# GOAL:
Write the material out again in full, exactly.

# PROVIDED DATA:
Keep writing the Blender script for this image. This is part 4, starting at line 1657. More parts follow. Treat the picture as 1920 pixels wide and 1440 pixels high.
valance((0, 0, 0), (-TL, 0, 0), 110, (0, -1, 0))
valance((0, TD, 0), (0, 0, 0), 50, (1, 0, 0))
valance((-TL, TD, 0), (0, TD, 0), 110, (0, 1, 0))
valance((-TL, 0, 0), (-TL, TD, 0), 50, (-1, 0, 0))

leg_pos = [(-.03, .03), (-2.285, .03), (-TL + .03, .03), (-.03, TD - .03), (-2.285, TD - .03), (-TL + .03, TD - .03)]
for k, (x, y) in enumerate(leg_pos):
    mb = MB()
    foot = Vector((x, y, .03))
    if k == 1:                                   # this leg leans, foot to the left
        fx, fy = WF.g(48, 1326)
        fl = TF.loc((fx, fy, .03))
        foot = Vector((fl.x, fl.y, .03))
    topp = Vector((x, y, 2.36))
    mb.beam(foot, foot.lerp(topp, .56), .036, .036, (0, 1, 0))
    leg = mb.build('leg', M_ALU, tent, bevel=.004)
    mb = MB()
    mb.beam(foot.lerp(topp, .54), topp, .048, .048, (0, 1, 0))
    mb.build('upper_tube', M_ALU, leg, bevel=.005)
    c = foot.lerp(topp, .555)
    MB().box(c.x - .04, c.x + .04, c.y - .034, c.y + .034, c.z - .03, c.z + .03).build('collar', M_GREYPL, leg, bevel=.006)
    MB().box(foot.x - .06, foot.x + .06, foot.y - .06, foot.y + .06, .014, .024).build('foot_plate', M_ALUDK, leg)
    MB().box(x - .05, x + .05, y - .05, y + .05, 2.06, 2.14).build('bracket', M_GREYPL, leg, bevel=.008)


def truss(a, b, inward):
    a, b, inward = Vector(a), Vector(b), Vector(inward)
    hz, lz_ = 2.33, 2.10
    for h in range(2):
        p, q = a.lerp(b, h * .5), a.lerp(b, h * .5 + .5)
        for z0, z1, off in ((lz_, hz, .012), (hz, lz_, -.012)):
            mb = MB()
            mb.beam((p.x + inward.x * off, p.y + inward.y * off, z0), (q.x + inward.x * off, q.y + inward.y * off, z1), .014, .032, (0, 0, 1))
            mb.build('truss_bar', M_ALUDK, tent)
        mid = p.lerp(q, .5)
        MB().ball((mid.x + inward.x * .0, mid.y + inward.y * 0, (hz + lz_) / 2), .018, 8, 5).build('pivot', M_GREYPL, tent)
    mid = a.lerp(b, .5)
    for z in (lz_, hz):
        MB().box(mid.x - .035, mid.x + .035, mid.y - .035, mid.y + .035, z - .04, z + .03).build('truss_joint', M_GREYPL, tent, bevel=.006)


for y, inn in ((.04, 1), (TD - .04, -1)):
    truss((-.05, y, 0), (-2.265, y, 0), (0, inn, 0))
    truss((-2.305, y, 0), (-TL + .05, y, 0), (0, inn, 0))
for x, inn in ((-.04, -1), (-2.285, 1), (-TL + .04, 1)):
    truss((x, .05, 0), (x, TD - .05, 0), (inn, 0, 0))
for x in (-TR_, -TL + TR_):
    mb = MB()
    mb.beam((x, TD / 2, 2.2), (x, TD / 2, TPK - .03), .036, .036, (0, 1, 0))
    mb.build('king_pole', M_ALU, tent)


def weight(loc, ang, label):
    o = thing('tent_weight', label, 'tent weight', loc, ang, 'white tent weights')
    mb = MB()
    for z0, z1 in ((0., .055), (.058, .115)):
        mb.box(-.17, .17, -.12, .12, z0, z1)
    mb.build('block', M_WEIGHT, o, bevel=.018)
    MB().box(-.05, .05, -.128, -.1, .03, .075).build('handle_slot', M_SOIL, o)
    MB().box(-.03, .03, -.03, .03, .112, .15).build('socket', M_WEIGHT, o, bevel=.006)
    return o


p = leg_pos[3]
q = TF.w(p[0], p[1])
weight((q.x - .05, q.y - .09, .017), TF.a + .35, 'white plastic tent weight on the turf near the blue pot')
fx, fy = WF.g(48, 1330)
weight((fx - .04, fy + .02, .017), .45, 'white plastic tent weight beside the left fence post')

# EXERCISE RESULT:
Keep writing the Blender script for this image. This is part 4, starting at line 1657. More parts follow. Treat the picture as 1920 pixels wide and 1440 pixels high.
valance((0, 0, 0), (-TL, 0, 0), 110, (0, -1, 0))
valance((0, TD, 0), (0, 0, 0), 50, (1, 0, 0))
valance((-TL, TD, 0), (0, TD, 0), 110, (0, 1, 0))
valance((-TL, 0, 0), (-TL, TD, 0), 50, (-1, 0, 0))

leg_pos = [(-.03, .03), (-2.285, .03), (-TL + .03, .03), (-.03, TD - .03), (-2.285, TD - .03), (-TL + .03, TD - .03)]
for k, (x, y) in enumerate(leg_pos):
    mb = MB()
    foot = Vector((x, y, .03))
    if k == 1:                                   # this leg leans, foot to the left
        fx, fy = WF.g(48, 1326)
        fl = TF.loc((fx, fy, .03))
        foot = Vector((fl.x, fl.y, .03))
    topp = Vector((x, y, 2.36))
    mb.beam(foot, foot.lerp(topp, .56), .036, .036, (0, 1, 0))
    leg = mb.build('leg', M_ALU, tent, bevel=.004)
    mb = MB()
    mb.beam(foot.lerp(topp, .54), topp, .048, .048, (0, 1, 0))
    mb.build('upper_tube', M_ALU, leg, bevel=.005)
    c = foot.lerp(topp, .555)
    MB().box(c.x - .04, c.x + .04, c.y - .034, c.y + .034, c.z - .03, c.z + .03).build('collar', M_GREYPL, leg, bevel=.006)
    MB().box(foot.x - .06, foot.x + .06, foot.y - .06, foot.y + .06, .014, .024).build('foot_plate', M_ALUDK, leg)
    MB().box(x - .05, x + .05, y - .05, y + .05, 2.06, 2.14).build('bracket', M_GREYPL, leg, bevel=.008)


def truss(a, b, inward):
    a, b, inward = Vector(a), Vector(b), Vector(inward)
    hz, lz_ = 2.33, 2.10
    for h in range(2):
        p, q = a.lerp(b, h * .5), a.lerp(b, h * .5 + .5)
        for z0, z1, off in ((lz_, hz, .012), (hz, lz_, -.012)):
            mb = MB()
            mb.beam((p.x + inward.x * off, p.y + inward.y * off, z0), (q.x + inward.x * off, q.y + inward.y * off, z1), .014, .032, (0, 0, 1))
            mb.build('truss_bar', M_ALUDK, tent)
        mid = p.lerp(q, .5)
        MB().ball((mid.x + inward.x * .0, mid.y + inward.y * 0, (hz + lz_) / 2), .018, 8, 5).build('pivot', M_GREYPL, tent)
    mid = a.lerp(b, .5)
    for z in (lz_, hz):
        MB().box(mid.x - .035, mid.x + .035, mid.y - .035, mid.y + .035, z - .04, z + .03).build('truss_joint', M_GREYPL, tent, bevel=.006)


for y, inn in ((.04, 1), (TD - .04, -1)):
    truss((-.05, y, 0), (-2.265, y, 0), (0, inn, 0))
    truss((-2.305, y, 0), (-TL + .05, y, 0), (0, inn, 0))
for x, inn in ((-.04, -1), (-2.285, 1), (-TL + .04, 1)):
    truss((x, .05, 0), (x, TD - .05, 0), (inn, 0, 0))
for x in (-TR_, -TL + TR_):
    mb = MB()
    mb.beam((x, TD / 2, 2.2), (x, TD / 2, TPK - .03), .036, .036, (0, 1, 0))
    mb.build('king_pole', M_ALU, tent)


def weight(loc, ang, label):
    o = thing('tent_weight', label, 'tent weight', loc, ang, 'white tent weights')
    mb = MB()
    for z0, z1 in ((0., .055), (.058, .115)):
        mb.box(-.17, .17, -.12, .12, z0, z1)
    mb.build('block', M_WEIGHT, o, bevel=.018)
    MB().box(-.05, .05, -.128, -.1, .03, .075).build('handle_slot', M_SOIL, o)
    MB().box(-.03, .03, -.03, .03, .112, .15).build('socket', M_WEIGHT, o, bevel=.006)
    return o


p = leg_pos[3]
q = TF.w(p[0], p[1])
weight((q.x - .05, q.y - .09, .017), TF.a + .35, 'white plastic tent weight on the turf near the blue pot')
fx, fy = WF.g(48, 1330)
weight((fx - .04, fy + .02, .017), .45, 'white plastic tent weight beside the left fence post')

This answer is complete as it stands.